SIP offers extensibility by learning lessons from HTTP as well. The protocol can be enhanced by anyone creating features or services that can be registered with IANA (Internet Assigned Number Authority, at www.isi.edu/cgi-bin/iana/ mediatypes.pl). Even small developers with new codecs or media types can have a significant impact on the protocol and its end users.

SIP also is backward- compatible, unlike H.323, which has backward-compatibility issues. With SIP, as new features are added, older ones are phased out, keeping SIP as clean and small as possible. With H.323, new features are added on top of old features that remain for the backward compatibility, resulting in further bloating of an already large specification.

SIP's scalability is also one of its strengths. SIP servers and gateways can be stateful or stateless. In a stateless configuration, calls are passed through the server or gateway and then released, which lets the server concentrate on other calls. Millions of calls could be going through a server, but in a stateless operation the information is passed through without intervention. Conference calls are scalable because SIP can use UDP and TCP, making conference calls as simple as a multicast session. Because of this architecture, large conferences can be created without the intervention of an MCU or intervening gateway horsepower.
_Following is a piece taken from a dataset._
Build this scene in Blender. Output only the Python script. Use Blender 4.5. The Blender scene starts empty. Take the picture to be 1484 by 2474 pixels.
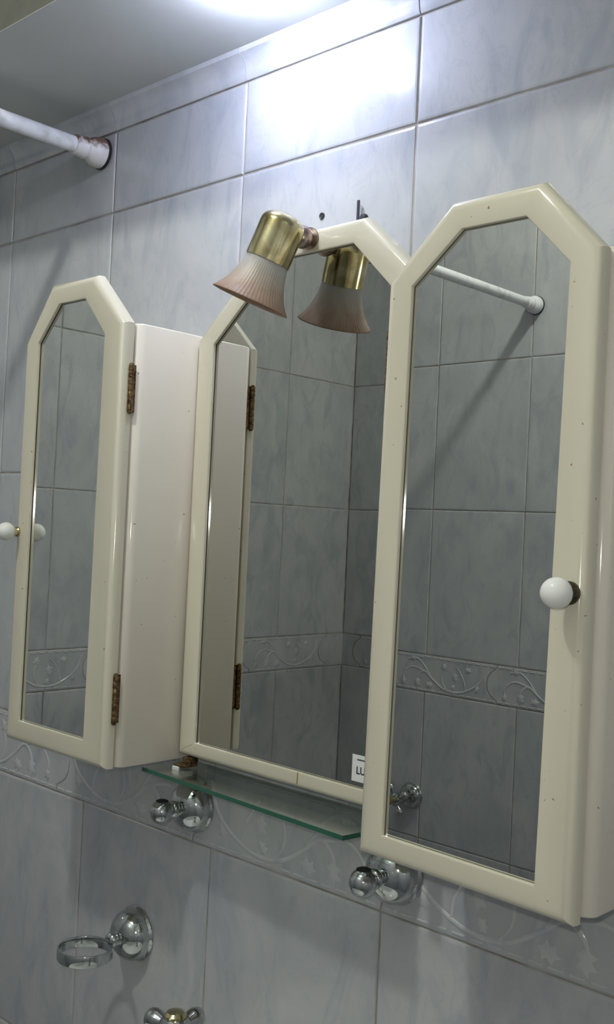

SIP is well-suited to any size network, but it really shows off in larger networks. It is extremely scalable and if your business requires conference calls with many attendees, SIP should be your protocol.

Turning Up the Heat
What do you do if you want to incorporate calls with termination points in the PSTN? SIP+, a new draft protocol, might be the answer. SIP+ encapsulates SS7 ISUP, Q.931 ISDN or CAS signals into a SIP message. Because SIP is basically an e-mail message, SIP+ embeds the binary signals as a MIME attachment to the SIP message. The MIME encoding lets the signals be tunneled between MGCs (Media Gateway Controllers), and the SUBTYPE is used to inform the MGCs what type of message (ISUP, Q.931 or CAS) has been encoded. (See "Typical SIP+ Implementation," page 57.)

Because the signal is encapsulated in a SIP message, SIP's full functionality is retained. Calls originating from the PSTN can use SIP's multihop searches to route the call to the terminating end. Calls also can originate from one local carrier and terminate at another carrier via an NNI (Network-to-Network Interface) setup, where the signaling is carried through to the terminating network proxy and then on to the terminating MGC. Scaling is accomplished by adding proxies to the network to subdivide it. The peer networks establish calls through the proxies, each treating the other network as the terminating MGC.

SIP+ brings power to the table as an easily implemented MGC-to-MGC communications capability, while adding the ability to handle carrier signaling and tunnel PSTN-to-PSTN calls through an IP-based network.